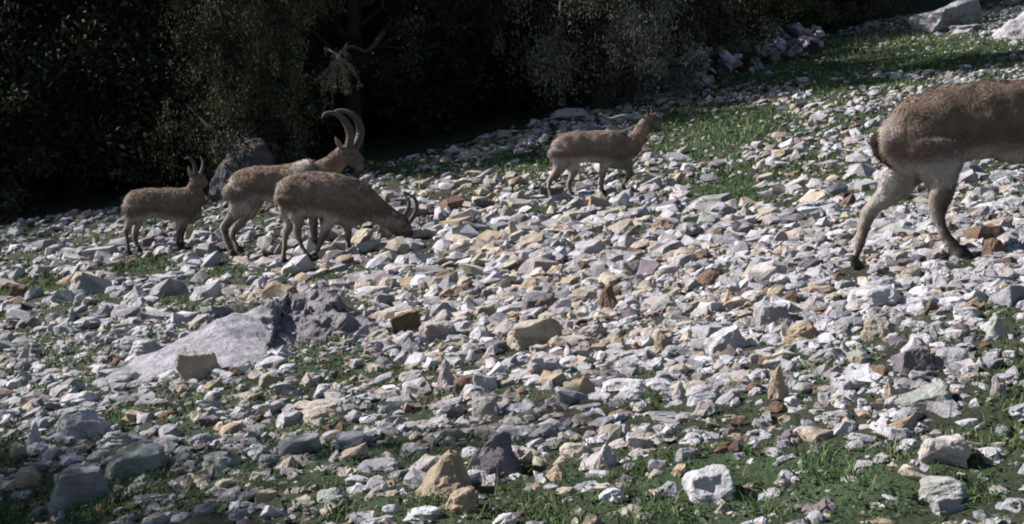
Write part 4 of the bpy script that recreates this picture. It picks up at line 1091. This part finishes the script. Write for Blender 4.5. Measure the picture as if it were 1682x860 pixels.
# far walking ibex
ibex('ibex', (860, 140), 3.91, 12.6,
     [(174, 376, 404), (190, 356, 470), (220, 333, 502), (260, 310, 512), (310, 298, 502), (380, 291, 494), (450, 289, 494), (520, 286, 512), (580, 284, 532), (630, 296, 532), (668, 322, 510), (692, 350, 476)],
     [.022, .065, .09, .105, .11, .115, .12, .12, .115, .10, .08, .05],
     [(640, 405, 98), (692, 380, 74), (735, 330, 55), (768, 280, 45), (792, 236, 38), (812, 214, 34), (838, 236, 28), (858, 262, 20), (868, 282, 13)],
     [([(235, 430, 80), (235, 500, 60), (215, 560, 34), (174, 622, 20), (162, 665, 15), (170, 715, 12), (178, 775, 14)], -1),
      ([(300, 470, 60), (320, 545, 34), (305, 590, 20), (288, 625, 16), (298, 665, 12), (315, 700, 14)], 1),
      ([(575, 440, 75), (532, 500, 42), (510, 555, 27), (505, 610, 19), (500, 660, 15), (502, 700, 15), (506, 725, 17)], -1),
      ([(640, 470, 60), (675, 540, 30), (688, 580, 20), (664, 620, 16), (644, 650, 13), (638, 690, 14)], 1)],
     [([(800, 194, 9), (798, 162, 8), (784, 142, 5), (762, 140, 2.5)], -.02, -.04), ([(818, 192, 8), (824, 160, 7), (812, 138, 4), (794, 133, 2)], .02, .04)],
     [((786, 212), (752, 196), 10, -.03, -.07), ((824, 200), (852, 172), 9, .03, .06)], [(188, 390, 14), (172, 386, 10), (164, 400, 5)], (830, 222, .036), None,
     'slim ibex walking uphill to the right in the middle distance, head raised', .0095, 10000, .020, .004, np.array(BASE) * 1.08, .052)
# nearest ibex, cut by the right edge
ibex('ibex', (1340, 100), 2.263, 5.75,
     [(232, 255, 300), (248, 230, 370), (290, 182, 402), (340, 146, 415), (400, 119, 420), (460, 101, 402), (520, 90, 380), (600, 79, 362), (700, 73, 370), (774, 70, 378), (900, 72, 392), (1050, 70, 420), (1150, 64, 430), (1230, 78, 415), (1290, 125, 370)],
     [.03, .07, .10, .12, .132, .138, .142, .148, .152, .156, .16, .16, .145, .12, .08],
     [(1215, 235, 140), (1310, 160, 95), (1380, 95, 72), (1430, 35, 60), (1460, -10, 56), (1510, 0, 48), (1560, 40, 34), (1590, 65, 22)],
     [([(455, 300, 135), (460, 400, 86), (468, 480, 52), (456, 560, 37), (460, 610, 28), (478, 660, 22), (508, 708, 19), (542, 748, 23)], -1),
      ([(360, 330, 105), (315, 425, 78), (268, 500, 52), (207, 565, 31), (187, 605, 23), (167, 680, 17), (150, 740, 15), (140, 785, 22)], 1),
      ([(1150, 330, 100), (1130, 440, 48), (1128, 520, 30), (1120, 600, 24), (1118, 660, 19), (1122, 700, 22)], -1),
      ([(1190, 330, 90), (1200, 440, 44), (1205, 520, 28), (1190, 600, 22), (1185, 650, 18), (1190, 690, 20)], 1)],
     [([(1440, -55, 18), (1420, -110, 16), (1380, -150, 12), (1330, -160, 5)], -.03, -.06), ([(1455, -55, 18), (1440, -110, 16), (1400, -150, 12), (1350, -165, 5)], .03, .06)],
     [((1430, -30), (1370, -40), 18, -.05, -.1)], [(236, 262, 14), (224, 290, 17), (232, 340, 15), (256, 385, 6)], (1490, -15, .05), None,
     'nearest and largest ibex, its head cut off by the right edge, walking right', .0085, 60000, .020, .0019, np.array(BASE) * .92, .07, inner=1.)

------------------------

* _Problem requirements_: Transcribe the whole listing exactly. Pictures stay out of your copy.

* _Response_:
Write part 4 of the bpy script that recreates this picture. It picks up at line 1091. This part finishes the script. Write for Blender 4.5. Measure the picture as if it were 1682x860 pixels.
# far walking ibex
ibex('ibex', (860, 140), 3.91, 12.6,
     [(174, 376, 404), (190, 356, 470), (220, 333, 502), (260, 310, 512), (310, 298, 502), (380, 291, 494), (450, 289, 494), (520, 286, 512), (580, 284, 532), (630, 296, 532), (668, 322, 510), (692, 350, 476)],
     [.022, .065, .09, .105, .11, .115, .12, .12, .115, .10, .08, .05],
     [(640, 405, 98), (692, 380, 74), (735, 330, 55), (768, 280, 45), (792, 236, 38), (812, 214, 34), (838, 236, 28), (858, 262, 20), (868, 282, 13)],
     [([(235, 430, 80), (235, 500, 60), (215, 560, 34), (174, 622, 20), (162, 665, 15), (170, 715, 12), (178, 775, 14)], -1),
      ([(300, 470, 60), (320, 545, 34), (305, 590, 20), (288, 625, 16), (298, 665, 12), (315, 700, 14)], 1),
      ([(575, 440, 75), (532, 500, 42), (510, 555, 27), (505, 610, 19), (500, 660, 15), (502, 700, 15), (506, 725, 17)], -1),
      ([(640, 470, 60), (675, 540, 30), (688, 580, 20), (664, 620, 16), (644, 650, 13), (638, 690, 14)], 1)],
     [([(800, 194, 9), (798, 162, 8), (784, 142, 5), (762, 140, 2.5)], -.02, -.04), ([(818, 192, 8), (824, 160, 7), (812, 138, 4), (794, 133, 2)], .02, .04)],
     [((786, 212), (752, 196), 10, -.03, -.07), ((824, 200), (852, 172), 9, .03, .06)], [(188, 390, 14), (172, 386, 10), (164, 400, 5)], (830, 222, .036), None,
     'slim ibex walking uphill to the right in the middle distance, head raised', .0095, 10000, .020, .004, np.array(BASE) * 1.08, .052)
# nearest ibex, cut by the right edge
ibex('ibex', (1340, 100), 2.263, 5.75,
     [(232, 255, 300), (248, 230, 370), (290, 182, 402), (340, 146, 415), (400, 119, 420), (460, 101, 402), (520, 90, 380), (600, 79, 362), (700, 73, 370), (774, 70, 378), (900, 72, 392), (1050, 70, 420), (1150, 64, 430), (1230, 78, 415), (1290, 125, 370)],
     [.03, .07, .10, .12, .132, .138, .142, .148, .152, .156, .16, .16, .145, .12, .08],
     [(1215, 235, 140), (1310, 160, 95), (1380, 95, 72), (1430, 35, 60), (1460, -10, 56), (1510, 0, 48), (1560, 40, 34), (1590, 65, 22)],
     [([(455, 300, 135), (460, 400, 86), (468, 480, 52), (456, 560, 37), (460, 610, 28), (478, 660, 22), (508, 708, 19), (542, 748, 23)], -1),
      ([(360, 330, 105), (315, 425, 78), (268, 500, 52), (207, 565, 31), (187, 605, 23), (167, 680, 17), (150, 740, 15), (140, 785, 22)], 1),
      ([(1150, 330, 100), (1130, 440, 48), (1128, 520, 30), (1120, 600, 24), (1118, 660, 19), (1122, 700, 22)], -1),
      ([(1190, 330, 90), (1200, 440, 44), (1205, 520, 28), (1190, 600, 22), (1185, 650, 18), (1190, 690, 20)], 1)],
     [([(1440, -55, 18), (1420, -110, 16), (1380, -150, 12), (1330, -160, 5)], -.03, -.06), ([(1455, -55, 18), (1440, -110, 16), (1400, -150, 12), (1350, -165, 5)], .03, .06)],
     [((1430, -30), (1370, -40), 18, -.05, -.1)], [(236, 262, 14), (224, 290, 17), (232, 340, 15), (256, 385, 6)], (1490, -15, .05), None,
     'nearest and largest ibex, its head cut off by the right edge, walking right', .0085, 60000, .020, .0019, np.array(BASE) * .92, .07, inner=1.)